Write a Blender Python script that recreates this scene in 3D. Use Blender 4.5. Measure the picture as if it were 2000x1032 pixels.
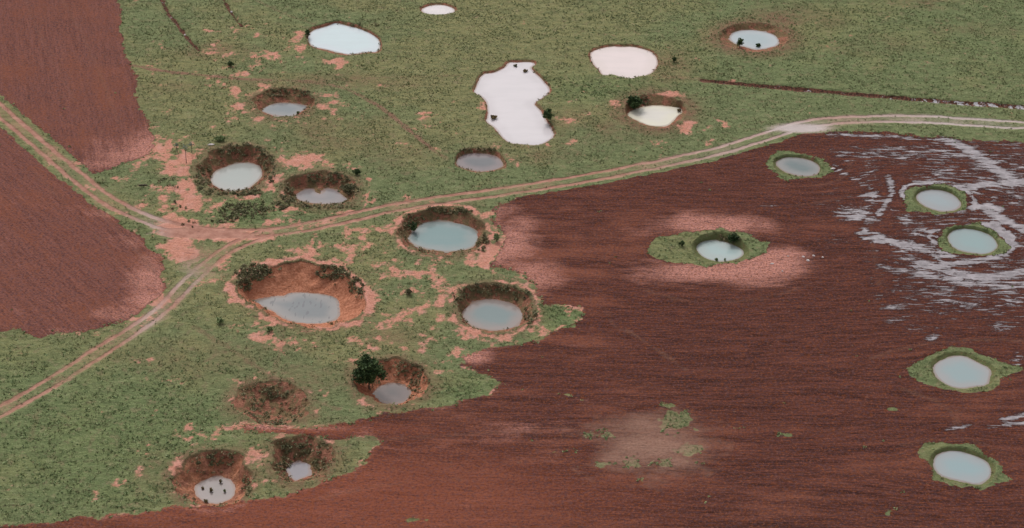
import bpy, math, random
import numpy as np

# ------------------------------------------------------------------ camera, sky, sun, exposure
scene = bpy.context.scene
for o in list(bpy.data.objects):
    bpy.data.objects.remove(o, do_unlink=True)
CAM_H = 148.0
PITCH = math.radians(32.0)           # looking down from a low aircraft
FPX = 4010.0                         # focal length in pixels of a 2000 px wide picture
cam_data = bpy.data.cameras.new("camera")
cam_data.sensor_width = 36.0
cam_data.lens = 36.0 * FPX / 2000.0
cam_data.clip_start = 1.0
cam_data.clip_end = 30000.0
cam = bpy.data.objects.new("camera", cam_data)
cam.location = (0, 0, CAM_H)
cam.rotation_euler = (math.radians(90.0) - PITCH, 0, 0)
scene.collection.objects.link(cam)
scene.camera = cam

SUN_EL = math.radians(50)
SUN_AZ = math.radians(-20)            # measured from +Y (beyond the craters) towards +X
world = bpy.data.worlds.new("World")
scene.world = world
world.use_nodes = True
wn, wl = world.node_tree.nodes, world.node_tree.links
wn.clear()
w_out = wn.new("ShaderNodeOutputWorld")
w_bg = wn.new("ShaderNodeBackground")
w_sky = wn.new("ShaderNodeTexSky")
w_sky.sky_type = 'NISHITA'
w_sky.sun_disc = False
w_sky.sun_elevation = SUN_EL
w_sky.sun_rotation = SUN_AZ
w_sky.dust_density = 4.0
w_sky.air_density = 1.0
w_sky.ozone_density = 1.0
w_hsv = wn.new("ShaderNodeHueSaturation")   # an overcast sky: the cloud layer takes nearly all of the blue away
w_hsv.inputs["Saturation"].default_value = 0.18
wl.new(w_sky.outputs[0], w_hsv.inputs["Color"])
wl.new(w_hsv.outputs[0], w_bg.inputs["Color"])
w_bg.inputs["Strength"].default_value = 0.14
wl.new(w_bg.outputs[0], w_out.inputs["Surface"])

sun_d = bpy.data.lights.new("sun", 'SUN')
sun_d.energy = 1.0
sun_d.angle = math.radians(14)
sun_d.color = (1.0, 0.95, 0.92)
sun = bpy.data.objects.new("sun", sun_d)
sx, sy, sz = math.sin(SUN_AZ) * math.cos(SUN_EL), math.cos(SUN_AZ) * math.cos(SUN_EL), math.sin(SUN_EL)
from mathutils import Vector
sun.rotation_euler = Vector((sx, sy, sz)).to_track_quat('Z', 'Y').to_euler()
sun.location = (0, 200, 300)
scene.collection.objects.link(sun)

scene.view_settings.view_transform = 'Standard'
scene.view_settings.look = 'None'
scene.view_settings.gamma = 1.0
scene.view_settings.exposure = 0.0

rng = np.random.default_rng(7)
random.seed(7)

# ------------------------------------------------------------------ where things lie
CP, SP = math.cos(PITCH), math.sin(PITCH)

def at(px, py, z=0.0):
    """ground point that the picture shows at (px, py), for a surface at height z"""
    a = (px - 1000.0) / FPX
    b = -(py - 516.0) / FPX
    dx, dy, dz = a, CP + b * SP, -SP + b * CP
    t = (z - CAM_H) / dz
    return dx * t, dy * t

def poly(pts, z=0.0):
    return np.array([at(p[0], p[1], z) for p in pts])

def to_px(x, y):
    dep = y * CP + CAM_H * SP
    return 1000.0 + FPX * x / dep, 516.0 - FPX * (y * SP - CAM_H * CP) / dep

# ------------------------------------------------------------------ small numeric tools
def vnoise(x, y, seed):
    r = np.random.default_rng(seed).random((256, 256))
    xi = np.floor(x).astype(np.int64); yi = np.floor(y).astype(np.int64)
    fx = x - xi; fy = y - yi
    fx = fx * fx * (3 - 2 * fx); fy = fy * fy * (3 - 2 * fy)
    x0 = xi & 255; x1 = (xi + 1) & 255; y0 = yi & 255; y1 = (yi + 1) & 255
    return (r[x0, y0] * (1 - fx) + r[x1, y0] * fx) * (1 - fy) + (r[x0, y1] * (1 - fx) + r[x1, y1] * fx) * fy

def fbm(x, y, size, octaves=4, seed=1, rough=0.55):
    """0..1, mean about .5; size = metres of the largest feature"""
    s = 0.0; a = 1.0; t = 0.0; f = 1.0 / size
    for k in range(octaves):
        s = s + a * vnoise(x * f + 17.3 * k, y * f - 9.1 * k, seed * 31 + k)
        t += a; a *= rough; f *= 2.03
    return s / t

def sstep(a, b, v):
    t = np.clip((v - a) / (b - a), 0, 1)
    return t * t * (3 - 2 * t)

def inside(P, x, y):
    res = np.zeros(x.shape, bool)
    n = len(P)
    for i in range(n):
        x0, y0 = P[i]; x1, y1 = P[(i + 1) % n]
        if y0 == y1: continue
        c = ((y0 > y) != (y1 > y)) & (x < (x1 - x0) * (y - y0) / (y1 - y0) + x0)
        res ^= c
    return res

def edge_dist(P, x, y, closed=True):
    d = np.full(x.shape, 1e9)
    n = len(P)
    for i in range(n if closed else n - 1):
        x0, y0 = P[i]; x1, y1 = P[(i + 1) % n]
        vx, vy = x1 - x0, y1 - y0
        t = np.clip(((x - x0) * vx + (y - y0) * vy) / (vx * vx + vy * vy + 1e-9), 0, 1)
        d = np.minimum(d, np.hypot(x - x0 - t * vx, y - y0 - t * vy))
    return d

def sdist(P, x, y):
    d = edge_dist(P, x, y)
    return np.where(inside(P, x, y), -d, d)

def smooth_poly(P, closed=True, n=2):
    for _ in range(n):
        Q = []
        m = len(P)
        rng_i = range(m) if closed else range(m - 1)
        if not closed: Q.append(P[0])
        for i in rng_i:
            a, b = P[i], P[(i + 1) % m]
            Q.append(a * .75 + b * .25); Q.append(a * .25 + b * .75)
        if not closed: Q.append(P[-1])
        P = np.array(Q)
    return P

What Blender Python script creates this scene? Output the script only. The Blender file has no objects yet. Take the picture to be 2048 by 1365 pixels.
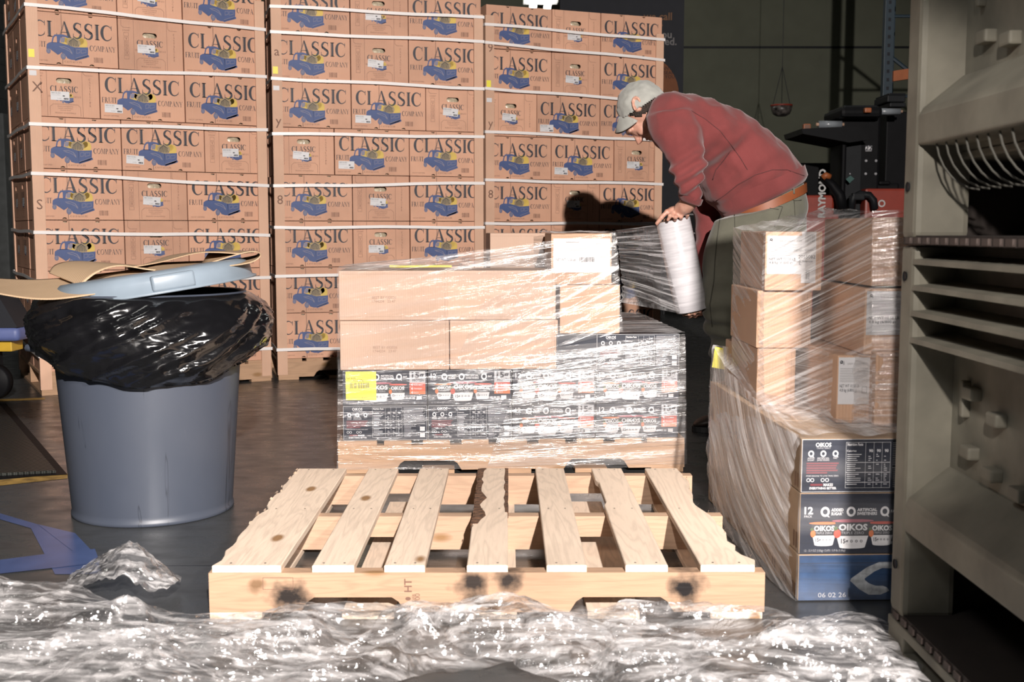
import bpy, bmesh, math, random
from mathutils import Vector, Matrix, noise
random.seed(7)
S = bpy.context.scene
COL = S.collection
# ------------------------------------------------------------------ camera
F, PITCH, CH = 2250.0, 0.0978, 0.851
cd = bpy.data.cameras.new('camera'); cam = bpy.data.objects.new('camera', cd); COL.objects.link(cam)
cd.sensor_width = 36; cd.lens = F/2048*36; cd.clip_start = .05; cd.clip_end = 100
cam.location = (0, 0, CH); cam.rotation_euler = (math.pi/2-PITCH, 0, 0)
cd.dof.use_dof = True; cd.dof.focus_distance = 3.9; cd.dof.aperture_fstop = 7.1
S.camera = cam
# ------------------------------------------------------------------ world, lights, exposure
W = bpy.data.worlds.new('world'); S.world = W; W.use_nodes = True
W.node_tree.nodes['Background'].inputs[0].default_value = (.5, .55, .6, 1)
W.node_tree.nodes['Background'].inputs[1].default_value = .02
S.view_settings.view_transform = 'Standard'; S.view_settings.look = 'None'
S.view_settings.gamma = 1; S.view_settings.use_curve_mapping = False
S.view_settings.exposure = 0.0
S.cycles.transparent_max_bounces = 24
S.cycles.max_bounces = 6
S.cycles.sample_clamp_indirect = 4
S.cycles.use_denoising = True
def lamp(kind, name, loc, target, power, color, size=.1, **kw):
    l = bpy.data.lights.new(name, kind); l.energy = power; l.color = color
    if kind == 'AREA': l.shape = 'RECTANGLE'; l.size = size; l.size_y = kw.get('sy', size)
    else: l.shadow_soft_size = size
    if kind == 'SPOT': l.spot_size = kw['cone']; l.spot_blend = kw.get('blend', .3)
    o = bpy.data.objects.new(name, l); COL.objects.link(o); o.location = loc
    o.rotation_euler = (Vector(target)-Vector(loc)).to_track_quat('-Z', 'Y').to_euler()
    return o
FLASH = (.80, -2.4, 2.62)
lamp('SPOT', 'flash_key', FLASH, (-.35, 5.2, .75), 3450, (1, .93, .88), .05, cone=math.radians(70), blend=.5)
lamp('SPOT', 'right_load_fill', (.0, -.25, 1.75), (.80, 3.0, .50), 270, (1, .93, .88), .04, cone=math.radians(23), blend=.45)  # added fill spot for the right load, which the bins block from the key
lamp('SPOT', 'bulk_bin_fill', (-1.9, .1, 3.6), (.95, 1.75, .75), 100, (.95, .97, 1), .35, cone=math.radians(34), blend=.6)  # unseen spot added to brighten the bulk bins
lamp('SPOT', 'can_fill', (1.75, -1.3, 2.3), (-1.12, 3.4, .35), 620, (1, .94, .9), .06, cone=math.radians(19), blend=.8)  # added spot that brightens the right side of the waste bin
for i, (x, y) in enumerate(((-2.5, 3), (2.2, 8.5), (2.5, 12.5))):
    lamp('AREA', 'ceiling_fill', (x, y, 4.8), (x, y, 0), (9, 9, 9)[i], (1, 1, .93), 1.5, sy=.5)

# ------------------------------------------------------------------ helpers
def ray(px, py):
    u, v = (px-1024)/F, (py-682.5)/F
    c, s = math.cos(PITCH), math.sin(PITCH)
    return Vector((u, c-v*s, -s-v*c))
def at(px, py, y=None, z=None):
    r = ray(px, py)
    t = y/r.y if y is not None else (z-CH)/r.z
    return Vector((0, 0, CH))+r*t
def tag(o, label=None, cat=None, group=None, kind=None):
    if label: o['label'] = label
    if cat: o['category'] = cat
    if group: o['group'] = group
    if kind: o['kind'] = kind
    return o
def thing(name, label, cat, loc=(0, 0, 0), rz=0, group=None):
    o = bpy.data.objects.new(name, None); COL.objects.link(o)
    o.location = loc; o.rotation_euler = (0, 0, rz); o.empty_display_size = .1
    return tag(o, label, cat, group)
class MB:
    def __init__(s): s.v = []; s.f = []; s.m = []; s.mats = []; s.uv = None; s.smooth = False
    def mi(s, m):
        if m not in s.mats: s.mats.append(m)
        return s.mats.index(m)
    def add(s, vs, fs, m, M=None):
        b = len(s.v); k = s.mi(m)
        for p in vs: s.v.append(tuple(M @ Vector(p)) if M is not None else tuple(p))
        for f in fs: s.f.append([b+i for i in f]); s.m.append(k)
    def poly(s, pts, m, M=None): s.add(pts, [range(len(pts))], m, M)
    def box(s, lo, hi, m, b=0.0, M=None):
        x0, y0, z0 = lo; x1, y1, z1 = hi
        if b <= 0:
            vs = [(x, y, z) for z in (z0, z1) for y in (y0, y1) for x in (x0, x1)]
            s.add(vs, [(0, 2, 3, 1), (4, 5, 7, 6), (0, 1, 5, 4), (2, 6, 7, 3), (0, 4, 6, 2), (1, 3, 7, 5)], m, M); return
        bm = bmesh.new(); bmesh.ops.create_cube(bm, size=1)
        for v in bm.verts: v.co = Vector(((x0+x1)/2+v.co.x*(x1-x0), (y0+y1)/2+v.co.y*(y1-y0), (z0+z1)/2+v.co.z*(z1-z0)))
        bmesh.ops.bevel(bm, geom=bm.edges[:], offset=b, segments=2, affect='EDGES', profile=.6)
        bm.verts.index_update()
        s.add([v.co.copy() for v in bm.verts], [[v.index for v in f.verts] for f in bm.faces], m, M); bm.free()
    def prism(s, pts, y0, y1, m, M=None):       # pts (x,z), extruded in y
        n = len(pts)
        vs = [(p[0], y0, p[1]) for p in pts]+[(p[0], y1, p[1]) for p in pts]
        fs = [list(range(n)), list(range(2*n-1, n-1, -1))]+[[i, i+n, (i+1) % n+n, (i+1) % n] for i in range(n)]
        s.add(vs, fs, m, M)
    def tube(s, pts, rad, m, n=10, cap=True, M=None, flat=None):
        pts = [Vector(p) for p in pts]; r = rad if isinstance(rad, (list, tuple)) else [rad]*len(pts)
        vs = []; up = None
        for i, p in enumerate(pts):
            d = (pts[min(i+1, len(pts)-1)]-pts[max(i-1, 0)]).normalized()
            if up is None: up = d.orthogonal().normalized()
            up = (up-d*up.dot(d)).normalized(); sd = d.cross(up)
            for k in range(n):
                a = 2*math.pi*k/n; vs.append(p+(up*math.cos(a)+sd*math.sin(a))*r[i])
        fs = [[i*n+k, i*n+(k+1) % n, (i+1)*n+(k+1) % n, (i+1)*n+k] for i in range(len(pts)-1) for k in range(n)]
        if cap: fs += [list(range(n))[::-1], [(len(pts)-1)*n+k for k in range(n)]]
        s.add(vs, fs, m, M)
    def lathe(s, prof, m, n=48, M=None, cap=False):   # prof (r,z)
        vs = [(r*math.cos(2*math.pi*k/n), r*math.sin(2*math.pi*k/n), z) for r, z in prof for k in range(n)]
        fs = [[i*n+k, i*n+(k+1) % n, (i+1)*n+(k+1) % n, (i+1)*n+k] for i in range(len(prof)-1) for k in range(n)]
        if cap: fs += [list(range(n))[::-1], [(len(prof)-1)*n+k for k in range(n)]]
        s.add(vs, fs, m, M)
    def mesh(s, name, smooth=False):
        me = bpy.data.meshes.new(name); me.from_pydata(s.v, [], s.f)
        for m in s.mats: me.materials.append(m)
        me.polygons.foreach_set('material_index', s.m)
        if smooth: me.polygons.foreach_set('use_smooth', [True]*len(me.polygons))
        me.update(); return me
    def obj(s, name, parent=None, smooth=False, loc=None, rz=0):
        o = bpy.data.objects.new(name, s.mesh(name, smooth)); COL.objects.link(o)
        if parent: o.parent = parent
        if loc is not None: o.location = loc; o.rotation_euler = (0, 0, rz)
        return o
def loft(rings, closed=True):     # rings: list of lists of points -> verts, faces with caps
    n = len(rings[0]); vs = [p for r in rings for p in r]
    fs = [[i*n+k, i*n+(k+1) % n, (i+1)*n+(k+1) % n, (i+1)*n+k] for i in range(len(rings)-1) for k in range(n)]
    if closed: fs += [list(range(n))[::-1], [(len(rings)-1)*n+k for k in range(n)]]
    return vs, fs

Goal
From the opening line of the entries above to the line containing "scene.camera = cam", please transcribe each line exactly, skipping every picture.

Correct output
Write a Blender Python script that recreates this scene in 3D. Use Blender 4.5. Measure the picture as if it were 2000x1032 pixels.
import bpy, math, random
import numpy as np

# ------------------------------------------------------------------ camera, sky, sun, exposure
scene = bpy.context.scene
for o in list(bpy.data.objects):
    bpy.data.objects.remove(o, do_unlink=True)
CAM_H = 148.0
PITCH = math.radians(32.0)           # looking down from a low aircraft
FPX = 4010.0                         # focal length in pixels of a 2000 px wide picture
cam_data = bpy.data.cameras.new("camera")
cam_data.sensor_width = 36.0
cam_data.lens = 36.0 * FPX / 2000.0
cam_data.clip_start = 1.0
cam_data.clip_end = 30000.0
cam = bpy.data.objects.new("camera", cam_data)
cam.location = (0, 0, CAM_H)
cam.rotation_euler = (math.radians(90.0) - PITCH, 0, 0)
scene.collection.objects.link(cam)
scene.camera = cam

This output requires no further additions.